Within a few days of signing up, I had a delivery of Gabardine fabric in royal blue and an order to make 2 sets of large scrubs. We have a network of volunteers who make deliveries and collections between members of the hub. I hit a bit of a problem when I didn’t have a printer to print out the pattern, but one of my neighbours offered to print all 68 pages of it for me.

Taping and cutting out the pattern took an evening, while the fabric had a wash and tumble dry. The first set of scrubs took me 3 days to make (I made the 2 sets at the same time). All the seams had to be overlocked and topstitched down, as the finished clothing would be washed a lot and had to be sturdy.

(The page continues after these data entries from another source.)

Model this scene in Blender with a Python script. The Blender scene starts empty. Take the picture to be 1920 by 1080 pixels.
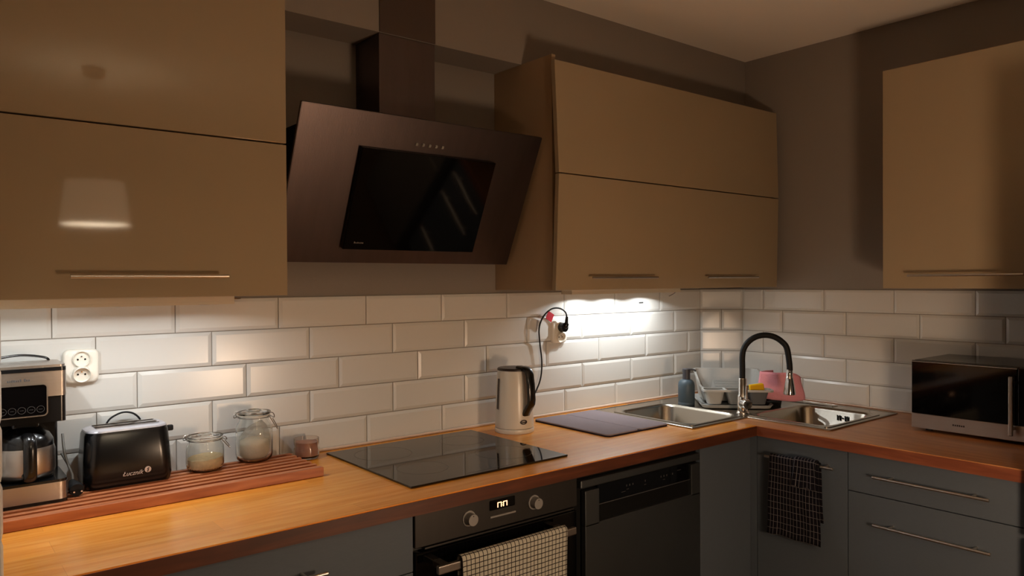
import bpy, bmesh, math, random
from mathutils import Vector, Matrix
random.seed(7)
PI = math.pi
S = bpy.context.scene
COL = S.collection

# ------------------------------------------------------------ camera, world, lights, exposure
def rotcols(yaw, pitch, roll):
    f = Vector((math.sin(yaw)*math.cos(pitch), math.cos(yaw)*math.cos(pitch), math.sin(pitch)))
    r = Vector((math.cos(yaw), -math.sin(yaw), 0)); u = r.cross(f)
    return r*math.cos(roll)+u*math.sin(roll), -r*math.sin(roll)+u*math.cos(roll), f
cd = bpy.data.cameras.new('camera'); cam = bpy.data.objects.new('camera', cd); COL.objects.link(cam)
r_, u_, f_ = rotcols(0.67885, -0.00923, -0.00597)
M = Matrix((r_, u_, -f_)).transposed().to_4x4(); M.translation = (-3.0141, -2.2695, 1.4459)
cam.matrix_world = M
cd.sensor_width = 36; cd.lens = 36*1400/1920; cd.clip_start = .02
S.camera = cam
W = bpy.data.worlds.new('world'); S.world = W; W.use_nodes = True
W.node_tree.nodes['Background'].inputs[0].default_value = (.05, .04, .03, 1)
W.node_tree.nodes['Background'].inputs[1].default_value = .2
vs = S.view_settings; vs.view_transform = 'Standard'; vs.look = 'None'; vs.gamma = 1; vs.use_curve_mapping = False
vs.exposure = 0.0
LED_W = 0.54
LED_COL = (.93, .98, 1.0)
LAMP_COL = (1.0, .72, .46)
SHADE_E, DIFF_E = 1.5, 40.0
FILL_GLOBE_E = 70.0  # added globe fill light, out of view
ROOM_FILL_W = 3.0          # faint fill light added behind the camera, no lamp seen there

def lamp(name, kind, loc, energy, col, **k):
    d = bpy.data.lights.new(name, kind); d.energy = energy; d.color = col
    o = bpy.data.objects.new(name, d); COL.objects.link(o); o.location = loc
    for a, b in k.items():
        if a == 'rot': o.rotation_euler = b
        else: setattr(d, a, b)
    return o
LEDX_L = [(-2.81, -.262), (-2.61, -.262), (-2.41, -.262)]
LEDX_R = [(-.845, -.125), (-.66, -.125), (-.452, -.125)]
for (x, y) in LEDX_L:
    lamp('led_light', 'AREA', (x, y, 1.3930), LED_W*1.6, LED_COL, shape='DISK', size=.012)
for (x, y) in LEDX_R:
    lamp('led_light', 'AREA', (x, y, 1.3975), LED_W*2.1, LED_COL, shape='DISK', size=.010)
lamp('room_fill_light', 'AREA', (-3.7, -4.4, 2.44), ROOM_FILL_W, (1, .74, .5), shape='DISK', size=.8)

# ------------------------------------------------------------ materials
def srgb(h):
    c = [int(h[i:i+2], 16)/255 for i in (0, 2, 4)]
    return tuple(x/12.92 if x <= .04045 else ((x+.055)/1.055)**2.4 for x in c)+(1,)
def mat(name, col, rough=.5, metal=0., spec=.5, var=0., vscale=8., bump=0., bscale=60., stretch=(1, 1, 1), **k):
    m = bpy.data.materials.new(name); m.use_nodes = True; nt = m.node_tree; b = nt.nodes['Principled BSDF']
    c = srgb(col) if isinstance(col, str) else tuple(col)+(1,)
    b.inputs['Base Color'].default_value = c; b.inputs['Roughness'].default_value = rough
    b.inputs['Metallic'].default_value = metal; b.inputs['Specular IOR Level'].default_value = spec
    for a, v in k.items(): b.inputs[a.replace('_', ' ')].default_value = v
    if var or bump:
        tc = nt.nodes.new('ShaderNodeTexCoord'); mp = nt.nodes.new('ShaderNodeMapping')
        mp.inputs['Scale'].default_value = stretch
        nt.links.new(tc.outputs['Object'], mp.inputs[0])
    if var:
        n = nt.nodes.new('ShaderNodeTexNoise'); n.inputs['Scale'].default_value = vscale; n.inputs['Detail'].default_value = 5
        nt.links.new(mp.outputs[0], n.inputs['Vector'])
        h = nt.nodes.new('ShaderNodeMixRGB'); h.blend_type = 'MIX'
        h.inputs[1].default_value = tuple(x*(1-var) for x in c[:3])+(1,); h.inputs[2].default_value = tuple(min(1, x*(1+var)) for x in c[:3])+(1,)
        nt.links.new(n.outputs['Fac'], h.inputs[0]); nt.links.new(h.outputs[0], b.inputs['Base Color'])
    if bump:
        n = nt.nodes.new('ShaderNodeTexNoise'); n.inputs['Scale'].default_value = bscale; n.inputs['Detail'].default_value = 4
        nt.links.new(mp.outputs[0], n.inputs['Vector'])
        bp = nt.nodes.new('ShaderNodeBump'); bp.inputs['Strength'].default_value = bump; bp.inputs['Distance'].default_value = .002
        nt.links.new(n.outputs['Fac'], bp.inputs['Height']); nt.links.new(bp.outputs[0], b.inputs['Normal'])
    return m
def emis(name, col, e):
    m = bpy.data.materials.new(name); m.use_nodes = True; nt = m.node_tree; b = nt.nodes['Principled BSDF']
    b.inputs['Base Color'].default_value = (.8, .8, .8, 1)
    b.inputs['Emission Color'].default_value = tuple(col)+(1,); b.inputs['Emission Strength'].default_value = e
    return m
def glassmat(name, col=(1, 1, 1), rough=0., ior=1.45):
    m = bpy.data.materials.new(name); m.use_nodes = True; b = m.node_tree.nodes['Principled BSDF']
    b.inputs['Base Color'].default_value = tuple(col)+(1,); b.inputs['Transmission Weight'].default_value = 1
    b.inputs['Roughness'].default_value = rough; b.inputs['IOR'].default_value = ior
    return m
def woodmat(name, c1, c2, c3, axis='X', rough=.35, plank=.0, spec=.5):
    m = bpy.data.materials.new(name); m.use_nodes = True; nt = m.node_tree; b = nt.nodes['Principled BSDF']; L = nt.links.new
    tc = nt.nodes.new('ShaderNodeTexCoord'); mp = nt.nodes.new('ShaderNodeMapping')
    mp.inputs['Scale'].default_value = (1.2, 14, 14) if axis == 'X' else (14, 1.2, 14)
    L(tc.outputs['Object'], mp.inputs[0])
    n = nt.nodes.new('ShaderNodeTexNoise'); n.inputs['Scale'].default_value = 4; n.inputs['Detail'].default_value = 8; n.inputs['Distortion'].default_value = .6
    L(mp.outputs[0], n.inputs['Vector'])
    cr = nt.nodes.new('ShaderNodeValToRGB'); e = cr.color_ramp.elements
    e[0].position = .3; e[0].color = srgb(c1); e[1].position = .7; e[1].color = srgb(c3)
    x = e.new(.5); x.color = srgb(c2)
    L(n.outputs['Fac'], cr.inputs[0])
    out = cr.outputs[0]
    if plank:
        bt = nt.nodes.new('ShaderNodeTexBrick'); bt.inputs['Scale'].default_value = 1
        bt.inputs['Brick Width'].default_value = .62; bt.inputs['Row Height'].default_value = plank; bt.inputs['Mortar Size'].default_value = .0006
        bt.inputs['Color1'].default_value = (.9, .9, .9, 1); bt.inputs['Color2'].default_value = (1.05, 1.04, 1.02, 1); bt.inputs['Mortar'].default_value = (.85, .8, .78, 1)
        mp2 = nt.nodes.new('ShaderNodeMapping')
        if axis == 'Y': mp2.inputs['Rotation'].default_value = (0, 0, PI/2)
        L(tc.outputs['Object'], mp2.inputs[0]); L(mp2.outputs[0], bt.inputs['Vector'])
        mx = nt.nodes.new('ShaderNodeMixRGB'); mx.blend_type = 'MULTIPLY'; mx.inputs[0].default_value = 1
        L(out, mx.inputs[1]); L(bt.outputs['Color'], mx.inputs[2]); out = mx.outputs[0]
    L(out, b.inputs['Base Color'])
    b.inputs['Roughness'].default_value = rough; b.inputs['Specular IOR Level'].default_value = spec
    bp = nt.nodes.new('ShaderNodeBump'); bp.inputs['Strength'].default_value = .08; bp.inputs['Distance'].default_value = .001
    L(n.outputs['Fac'], bp.inputs['Height']); L(bp.outputs[0], b.inputs['Normal'])
    return m
def gridmat(name, base, line, sx, w, ax='X', rough=.95, sz=None, w2=None):
    """woven check: lines every sx metres across (object ax) and down (object Z)"""
    m = bpy.data.materials.new(name); m.use_nodes = True; nt = m.node_tree; b = nt.nodes['Principled BSDF']; L = nt.links.new
    uv = nt.nodes.new('ShaderNodeUVMap'); sp = nt.nodes.new('ShaderNodeSeparateXYZ'); L(uv.outputs[0], sp.inputs[0])
    def lines(o, s, w):
        d = nt.nodes.new('ShaderNodeMath'); d.operation = 'DIVIDE'; d.inputs[1].default_value = s; L(o, d.inputs[0])
        fr = nt.nodes.new('ShaderNodeMath'); fr.operation = 'FRACT'; L(d.outputs[0], fr.inputs[0])
        lt = nt.nodes.new('ShaderNodeMath'); lt.operation = 'LESS_THAN'; lt.inputs[1].default_value = w; L(fr.outputs[0], lt.inputs[0])
        return lt.outputs[0]
    a = lines(sp.outputs[0], sx, w); c = lines(sp.outputs[1], sz or sx, w2 or w)
    mxn = nt.nodes.new('ShaderNodeMath'); mxn.operation = 'MAXIMUM'; L(a, mxn.inputs[0]); L(c, mxn.inputs[1])
    mx = nt.nodes.new('ShaderNodeMixRGB'); mx.inputs[1].default_value = srgb(base); mx.inputs[2].default_value = srgb(line)
    L(mxn.outputs[0], mx.inputs[0]); L(mx.outputs[0], b.inputs['Base Color'])
    b.inputs['Roughness'].default_value = rough; b.inputs['Specular IOR Level'].default_value = .1
    return m

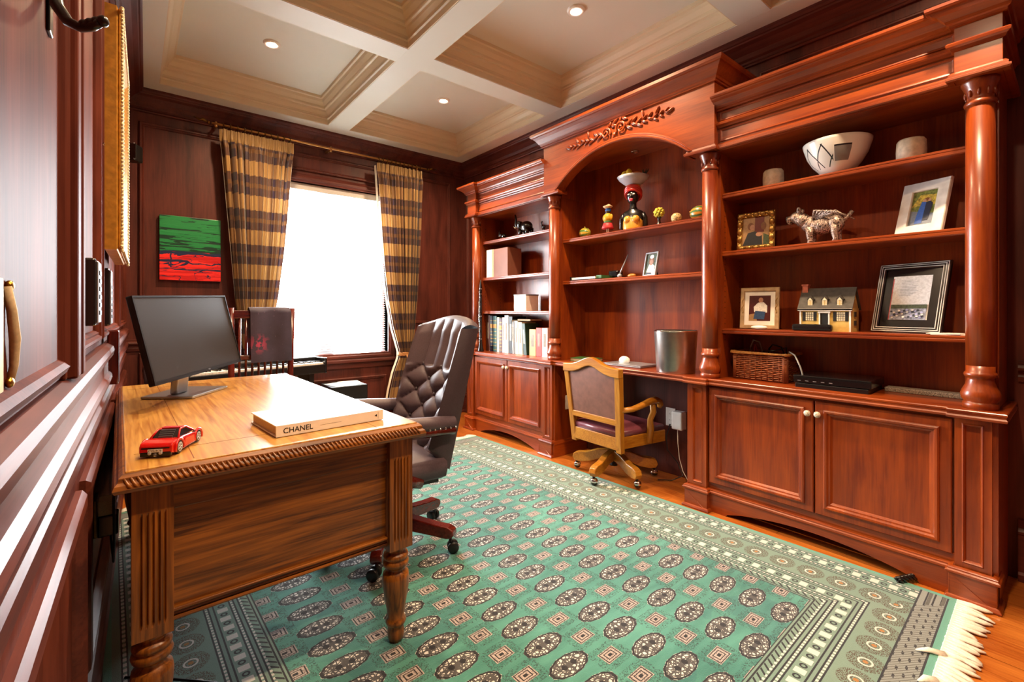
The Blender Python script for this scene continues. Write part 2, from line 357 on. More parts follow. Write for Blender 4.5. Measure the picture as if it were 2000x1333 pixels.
def base_cabinet(label,ya,yb,pil,doors,knobside):
    t=thing('base_cabinet',label,'cabinet',(2.8,(ya+yb)/2,0),world=True,group='built-in base cabinets')
    obj('carcass',MB().box(2.648,2.985,ya+.02,yb-.02,.125,.74),M['chz'],t)
    mb=MB(); y0,y1=pil[0][1],pil[1][0]
    for z0,z1 in ((.13,.165),(.71,.74)): obj('face_rail',MB().box(2.636,2.648,y0,y1,z0,z1),M['chy'],t)
    for (p0,p1) in pil:
        P=PX(2.606); mb=MB().box(2.6061,2.648,p0,p1,.13,.74)
        mb=MB(); mb.ring(P,p0,p1,.13,.74,[(0,-.042),(0,0),(.022,0),(.026,.004),(.03,.0),(.034,-.009),(.034,-.012)])
        mb.pbox(P,p0+.03,p1-.03,.16,.71,-.02,-.0095)
        o=obj('pilaster',mb,M['chz'],t)
        mb=MB().box(2.586,2.66,p0-.016,p1+.016,0,.106)
        mb.sweep([(2.70,p0-.016),(2.586,p0-.016),(2.586,p1+.016),(2.70,p1+.016)],CAPP,side=-1)
        mb.sweep([(2.70,p0-.016),(2.586,p0-.016),(2.586,p1+.016),(2.70,p1+.016)],SHOE,side=-1)
        obj('plinth_block',mb,M['chy'],t,bevel=.002)
    mb=arch_toe(y0-.0,y1+.0,2.618,2.64,.106); mb.sweep([(2.618,y0),(2.618,y1)],CAPP,side=-1)
    obj('toe_board',mb,M['chy'],t)
    for (d0,d1,kn) in doors:
        P=PX(2.622); mb=MB()
        mb.ring(P,d0,d1,.168,.726,[(0,-.018),(0,.0),(.004,.004),(.046,.004),(.046,-.012)])
        d=obj('door',mb,M['chz'],t); d['_w']=1
        for nm,m2,mt in (('panel',MB().pbox(P,d0+.04,d1-.04,.208,.686,-.014,-.008),M['chz']),
                         ('moulding',MB().ring(P,d0+.036,d1-.036,.204,.69,[(0,.003),(.002,.013),(.008,.017),(.016,.015),(.022,.006),(.028,.004),(.036,-.008)]),M['chz'])):
            obj(nm,m2,mt,d)
        k=MB().lathe([(.006,0),(.006,.010),(.009,.014),(.014,.02),(.0155,.027),(.013,.034),(.007,.038),(.002,.0385)],(2.619,kn,.664),16,Matrix.Rotation(-PI/2,3,'Y'))
        obj('knob',k,M['knob'],d)
    return t
M['knob']=flat('speckled_ceramic_knob','#d8cdbb',.3,var=.5,scale=160,coat=.4)
rc=base_cabinet('long cherry base cabinet with two panelled doors under the photo shelves',.205,1.525,((.226,.334),(1.398,1.508)),((.343,.840,.823),(.848,1.388,.867)),0)
lc=base_cabinet('cherry base cabinet below the book-filled shelves beside the window',2.675,3.925,((2.695,2.803),(3.806,3.912)),((2.812,3.282,3.262),(3.290,3.798,3.312)),0)
obj('side_panel',MB().box(2.62,2.99,2.675,2.696,0,.74),M['chz'],lc); obj('side_panel',MB().box(2.62,2.99,1.505,1.525,0,.74),M['chz'],rc)
obj('side_panel',MB().box(2.62,2.99,.21,.228,0,.74),M['chz'],rc)
mb=MB().sweep([(2.6,2.675),(2.99,2.675)],[(0,.0),(.012,0),(.012,.1),(.016,.106),(.01,.122),(0,.13)],side=1); obj('side_base_moulding',mb,M['chx'],lc)
# continuous worktop
F0,F1=2.598,2.572
out=[(2.99,.185),(F1,.185),(F1,.352),(F0,.352),(F0,1.382),(F1,1.382),(F1,1.524),(F0,1.524),(F0,2.676),(F1,2.676),(F1,2.82),(F0,2.82),(F0,3.79),(F1,3.79),(F1,3.93),(2.99,3.93)]
mb=MB().prism(out,lambda p,q,a:(p,q,a),.756,.776)
mb.sweep(out,[(0,.776),(.003,.773),(.003,.766),(-.002,.762),(0,.756),(.004,.75),(.003,.742),(-.006,.739),(-.02,.738)],side=-1)
inn=[(p+.012 if p<2.9 else p,q) for p,q in out]; mb.prism(inn,lambda p,q,a:(p,q,a),.738,.757)
tag(obj('worktop',mb,M['chy']),'long cherry worktop running under all the built-in shelves','worktop')
# columns
COLP=[(.054,.776),(.054,.800),(.050,.803),(.050,.806),(.058,.818),(.061,.834),(.056,.850),(.046,.872),(.041,.892),(.040,.902),(.048,.906),(.051,.914),(.048,.922),(.043,.926),(.0435,.95)]
SHAFT=[(.0435,.95),(.0455,1.2),(.0455,1.5),(.043,2.0)]
CAP=[(.043,2.0),(.048,2.004),(.05,2.011),(.048,2.018),(.041,2.024),(.042,2.04),(.045,2.06),(.052,2.08),(.058,2.094),(.058,2.104)]
def column(y,parent,x=2.662):
    c=obj('column',MB().lathe(SHAFT,(x,y,0),28),M['chz'],parent); c['_w']=1
    obj('column_base',MB().lathe(COLP,(x,y,0),28),M['chz'],c)
    cp=MB().lathe(CAP,(x,y,0),28)
    for k in range(10):
        a=2*PI*k/10; cp.ell((x+.045*math.cos(a),y+.045*math.sin(a),2.05),(.006,.006,.016),6,5)
    obj('capital',cp,M['chz'],c)
SH=[(0,0)]
def shelf(parent,y0,y1,z,x0=2.705,th=.03):
    mb=MB().box(x0+.006,2.985,y0,y1,z-th,z)
    pr=[(x0+.006,z),(x0,z-.004),(x0,z-.010),(x0+.003,z-.013),(x0,z-.016),(x0,z-.026),(x0+.006,z-th)]
    mb.prism(pr,lambda p,q,a:(p,a,q),y0,y1)
    return obj('shelf',mb,M['chy'],parent)
def pinholes(parent,y,s):
    mb=MB()
    for z in [1.0+.032*k for k in range(32)]: 
        for x in (2.74,2.93): mb.box(x-.003,x+.003,y,y+s*.0008,z-.003,z+.003)
    obj('shelf_pin_holes',mb,M['ink'],parent)['kind']='stuff'
CROWN=[(0,2.328),(.012,2.328),(.014,2.336),(.022,2.340),(.026,2.352),(.046,2.372),(.062,2.380),(.066,2.386),(.076,2.388),(.08,2.396),(.08,2.408),(-.30,2.408)]
LOWM=[(0,2.104),(.02,2.104),(.024,2.110),(.024,2.118),(.016,2.122),(.016,2.132),(.006,2.142),(0,2.144)]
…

I finally had a reason to use all the sewing equipment the boyfriend had bought me for Christmas. The tailors ham proved to be very useful for pressing all the seams!

I also finally learnt how to use the automatic buttonhole foot on my sewing machine, to make a sturdy entry point for the waistband tape.

The second weekend I was asked to make scrubs again, but this time I tried out a different style neckline I had found online.

It has on overlapping v-neckband, so it is easier to take on and off. I found this tutorial on YouTube very useful when making the adjustments.

I also got a lot faster at making the scrubs, perhaps unsurprisingly! Although this shade of royal blue is very hard to photograph.

This weekend I am making purple scrubs, requested by a nurse. This time they are out of polycotton, so not as sturdy at the gabardine. But they are sewing up well.

I may not be producing scrubs at the rate that some of the other people in the hubs are, but I feel like I’m helping. I just hope that these scrubs last – and help to make the NHS workers who wear them feel able to do their job in comfy well made clothes.